Qual a semelhança entre a lesma e o camaleão? Aparentemente, quase nada, a não ser o fato de que podem se arrastar pelo chão. Ao estudar suas qualidades, identifica-se algo semelhante: a capacidade transformativa. O molusco, atingido por uma camada de sal, derrete e vira água. O lagarto tem a capacidade de vestir as cores do ambiente, do verde ao marrom dos galhos secos. (P.S. Criança, em minha querida cidade de Luis Gomes (RN), eu sofria para descobrir em que galho se escondia o camaleão na tamarineira do saudoso comerciante Chico Pascoal. O bicho se confundia com os galhos).
Esses dois transformistas foram os principais símbolos da campanha eleitoral. Centenas de candidatos saíram líquidos das urnas, devastados por sal grosso; outros, camaleões, ganharam solidez ao vestir o manto do momento, o voto do cidadão indignado. Os extremos foram pouco acarinhados e o meio do arco ideológico ocupado por um exército camaleônico.
A performance de candidatos ganha intensidade neste segundo turno, pois a disputa será entre dois com maior exposição midiática e condições adequadas para o eleitor traçar paralelos, comparar estilo.

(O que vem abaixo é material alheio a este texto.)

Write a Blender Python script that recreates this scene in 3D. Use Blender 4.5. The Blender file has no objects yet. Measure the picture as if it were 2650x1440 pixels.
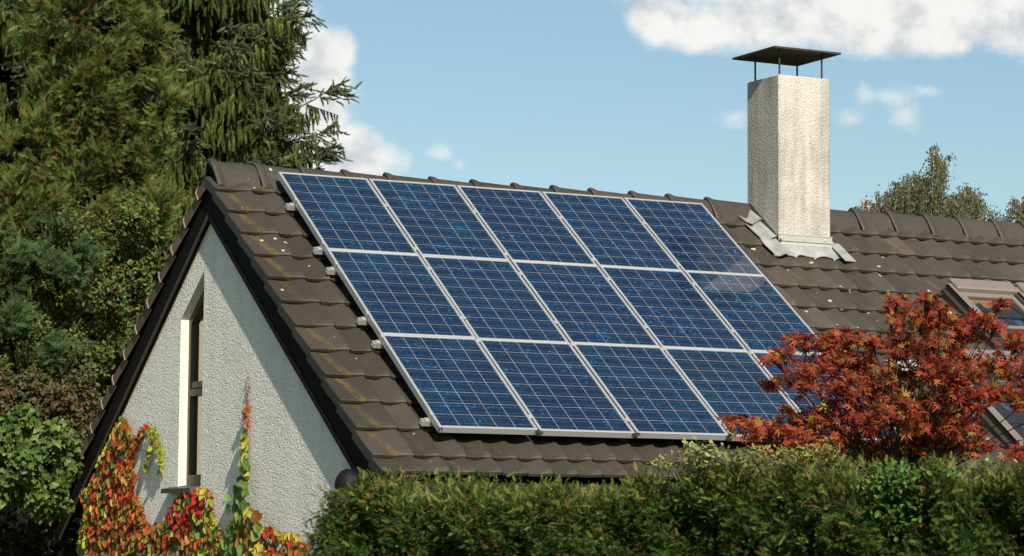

O que tentam alguns transformistas:
Bruno Covas busca votos conservadores e evangélicos, fugindo de eventual colagem no presidente Bolsonaro. Sal neles, pensa Covas. Guilherme Boulos afasta-se daquela figura invasora de propriedades para se esconder na floresta da moderação. Mas cola sua imagem ao petismo, cuja rejeição é alta em São Paulo. Veste a cor da jovialidade, coragem, inovação, para atrair jovens, intelectuais, eleitores racionais.
E que transformações espera o PT? A pergunta angustia Lula, Gleisi e José Dirceu, este ainda vestido de velho guerrilheiro.
Nessa campanha o PT recebeu forte camada de sal grosso e quase derreteu. Agora o partido buscará se colorir com a tintura de novos líderes e renovação de quadros. Sofrerá na tentativa de ressurreição da luta de classes, ao resgatar o refrão “a esperança venceu o medo” ou na tese do Estado paquidérmico e gastador.
Bolsonaro e suas redes continuam a fazer as contas de ganhos, perdas e danos. Ganhos? Poucos. De mais de 70 candidatos com o sobrenome Bolsonaro, só o filho Carlos se elegeu vereador, mas com 35 mil votos a menos do que em 2016. Nem sua mãe, Rogéria, foi eleita. As redes jogam sal na campanha insinuando fraude. Coisa de Trumpiniquim, como diria o jornalista Eugênio Bucci. Bolsonaro não tem carta milagrosa para o segundo turno.
O governador João Doria ficará escondido nas tamarineiras do prefeito Bruno. Mas descortinará o palco onde ocorrerá a vacinação em massa da população. Os primeiros lotes da coronavac já chegam a São Paulo. João continuará trocando cargas de sal grosso com Bolsonaro.
Muitos olham para o poderoso (?) ministro Paulo Guedes: tende a ser camaleão ou lesma? O primeiro, a não ser que a economia entre em frangalhos, e assim será derretido pela cachoeira presidencial. Guedes aguarda feridos e vitoriosos, mas sua preocupação é com os colegas gastadores.
Em suma, e agora, José, o que fazer? As lesmas que se derretem com sal serão castigadas? E os camaleões políticos chegarão ao pódio do segundo turno?